Choc des cultures. D'un côté, le désir affirmé d'un métissage généralisé, d'un
multiculturalisme conquérant, d'une créolisation du monde, conçus comme
antidote au racialisme nazi, à la glorification des identités ethniques, à la haine
des droits de l'homme, ce puissant dissolvant égalitaire des communautés.
De l'autre côté, la nécessité de maintenir les différences, d'établir des frontières,
de considérer us et coutumes hérités, mais en récusant radicalement toute idée
de hiérarchie culturelle : le barbare, c'est celui qui croit en la barbarie. Pourtant,
l'homme occidental s'est souvent octroyé le droit d'imposer aux autres ses valeurs,
celui de coloniser, voire d'esclavagiser. La conquête sud-américaine, le destin des
peuples noirs, en fournissent de trop parfaites illustrations. Psychiatrie coloniale
mais aussi Frantz Fanon et l'école de Fann.

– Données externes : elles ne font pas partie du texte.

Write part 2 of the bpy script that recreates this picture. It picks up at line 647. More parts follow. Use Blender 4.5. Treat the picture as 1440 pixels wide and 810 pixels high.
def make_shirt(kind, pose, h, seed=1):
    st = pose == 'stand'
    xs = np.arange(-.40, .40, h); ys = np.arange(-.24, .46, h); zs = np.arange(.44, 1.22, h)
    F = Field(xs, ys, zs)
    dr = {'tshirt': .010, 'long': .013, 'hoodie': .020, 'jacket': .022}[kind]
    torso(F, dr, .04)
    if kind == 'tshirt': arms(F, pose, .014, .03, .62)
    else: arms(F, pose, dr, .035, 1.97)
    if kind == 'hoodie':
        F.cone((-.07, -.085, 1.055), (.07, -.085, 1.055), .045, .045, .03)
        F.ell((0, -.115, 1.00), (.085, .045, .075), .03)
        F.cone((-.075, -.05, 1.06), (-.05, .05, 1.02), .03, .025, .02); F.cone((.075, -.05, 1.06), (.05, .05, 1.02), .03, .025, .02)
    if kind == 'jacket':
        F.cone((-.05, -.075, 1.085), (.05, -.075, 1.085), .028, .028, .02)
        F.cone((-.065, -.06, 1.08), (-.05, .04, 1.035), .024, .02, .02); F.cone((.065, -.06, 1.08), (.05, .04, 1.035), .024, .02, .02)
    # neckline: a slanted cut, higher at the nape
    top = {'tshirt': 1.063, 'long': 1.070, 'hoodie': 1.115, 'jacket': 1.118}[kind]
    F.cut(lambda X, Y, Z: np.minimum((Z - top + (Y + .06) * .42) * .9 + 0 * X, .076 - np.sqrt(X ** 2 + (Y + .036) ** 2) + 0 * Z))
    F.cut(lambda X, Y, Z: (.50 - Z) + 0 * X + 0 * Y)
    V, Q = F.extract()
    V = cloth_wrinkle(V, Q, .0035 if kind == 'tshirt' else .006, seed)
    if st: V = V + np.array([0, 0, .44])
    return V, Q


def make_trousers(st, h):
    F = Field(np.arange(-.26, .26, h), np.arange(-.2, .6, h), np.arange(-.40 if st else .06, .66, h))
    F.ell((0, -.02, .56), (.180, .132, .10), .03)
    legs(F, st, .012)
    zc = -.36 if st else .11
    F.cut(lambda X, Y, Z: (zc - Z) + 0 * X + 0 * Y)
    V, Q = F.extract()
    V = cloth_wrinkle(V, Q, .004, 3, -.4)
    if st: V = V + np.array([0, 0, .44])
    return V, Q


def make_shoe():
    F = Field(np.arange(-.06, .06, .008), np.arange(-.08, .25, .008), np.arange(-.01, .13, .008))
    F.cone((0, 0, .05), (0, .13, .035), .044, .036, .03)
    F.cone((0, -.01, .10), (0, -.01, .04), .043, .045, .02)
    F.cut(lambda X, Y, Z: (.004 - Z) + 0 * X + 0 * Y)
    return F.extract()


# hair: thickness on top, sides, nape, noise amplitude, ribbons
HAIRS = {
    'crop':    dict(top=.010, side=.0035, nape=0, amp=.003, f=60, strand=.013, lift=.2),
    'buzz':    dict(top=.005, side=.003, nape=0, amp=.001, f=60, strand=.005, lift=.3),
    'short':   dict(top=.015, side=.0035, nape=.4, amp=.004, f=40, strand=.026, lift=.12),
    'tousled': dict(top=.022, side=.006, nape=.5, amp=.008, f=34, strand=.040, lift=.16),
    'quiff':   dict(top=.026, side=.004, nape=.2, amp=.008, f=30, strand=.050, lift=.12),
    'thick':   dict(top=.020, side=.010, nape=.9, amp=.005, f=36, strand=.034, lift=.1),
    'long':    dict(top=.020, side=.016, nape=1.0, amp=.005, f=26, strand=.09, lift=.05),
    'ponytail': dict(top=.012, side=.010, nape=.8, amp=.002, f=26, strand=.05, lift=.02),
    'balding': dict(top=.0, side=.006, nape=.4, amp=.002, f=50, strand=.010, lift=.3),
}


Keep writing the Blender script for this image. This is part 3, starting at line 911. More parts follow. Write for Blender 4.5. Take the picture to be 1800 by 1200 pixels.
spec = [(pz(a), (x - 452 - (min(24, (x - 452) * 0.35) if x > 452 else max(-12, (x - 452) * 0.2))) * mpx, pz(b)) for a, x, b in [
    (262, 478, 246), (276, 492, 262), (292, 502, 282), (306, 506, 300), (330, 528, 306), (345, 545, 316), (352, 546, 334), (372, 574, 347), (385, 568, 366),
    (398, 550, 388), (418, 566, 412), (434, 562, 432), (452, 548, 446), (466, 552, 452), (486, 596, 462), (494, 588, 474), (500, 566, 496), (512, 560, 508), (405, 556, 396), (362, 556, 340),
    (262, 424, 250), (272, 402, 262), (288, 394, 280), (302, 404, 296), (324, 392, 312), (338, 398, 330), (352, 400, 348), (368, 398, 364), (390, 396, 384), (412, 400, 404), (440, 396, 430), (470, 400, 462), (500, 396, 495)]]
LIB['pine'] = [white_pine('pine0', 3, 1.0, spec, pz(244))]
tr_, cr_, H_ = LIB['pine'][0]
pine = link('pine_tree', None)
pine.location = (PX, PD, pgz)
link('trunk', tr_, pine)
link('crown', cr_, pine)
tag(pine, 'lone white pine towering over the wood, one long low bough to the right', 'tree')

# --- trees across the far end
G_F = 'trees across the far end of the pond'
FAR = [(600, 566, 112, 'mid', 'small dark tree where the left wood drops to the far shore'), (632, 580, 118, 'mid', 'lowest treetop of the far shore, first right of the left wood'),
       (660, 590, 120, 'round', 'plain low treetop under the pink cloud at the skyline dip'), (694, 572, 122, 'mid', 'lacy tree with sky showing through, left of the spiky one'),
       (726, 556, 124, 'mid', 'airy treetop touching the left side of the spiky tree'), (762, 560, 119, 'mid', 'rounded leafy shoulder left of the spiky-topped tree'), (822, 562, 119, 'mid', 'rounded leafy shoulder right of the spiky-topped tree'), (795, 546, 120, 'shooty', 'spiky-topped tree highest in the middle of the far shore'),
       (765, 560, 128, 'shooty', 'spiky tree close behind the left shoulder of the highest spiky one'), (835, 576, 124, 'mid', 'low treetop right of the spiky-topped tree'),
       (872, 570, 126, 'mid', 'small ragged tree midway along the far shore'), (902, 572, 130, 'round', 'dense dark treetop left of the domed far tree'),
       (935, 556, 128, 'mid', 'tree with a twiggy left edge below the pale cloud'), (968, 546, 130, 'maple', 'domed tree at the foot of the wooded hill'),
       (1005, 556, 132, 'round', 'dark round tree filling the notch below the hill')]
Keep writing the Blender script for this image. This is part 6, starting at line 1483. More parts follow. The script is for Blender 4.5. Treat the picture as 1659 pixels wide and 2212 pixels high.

Modernité : le combat pour la liberté individuelle absolue, pour des identités
fluides, choisies, sans racines. Archaïsme : les appartenances communautaires
et ethniques, même acceptées démocratiquement, qui procurent sécurité et
reconnaissance ? La psychanalyse est-elle d'ailleurs valable pour tous les âges et
continents ? Le mépris affiché pour certaines cultures - mais peut-on tout tolérer ? -
entraîne sentiments victimaires de honte, d'abandon, de dépression mais aussi
de révolte. La Nation républicaine, née de la Révolution française, permet-elle
d'assurer la synthèse entre identité collective, au détriment des particularités,
et liberté individuelle ?
La paranoïa risque de surgir à tout instant lors de ce parcours. Breivik et Merah
passent à l'action meurtrière, à mille lieues d'une utopique fraternité universelle.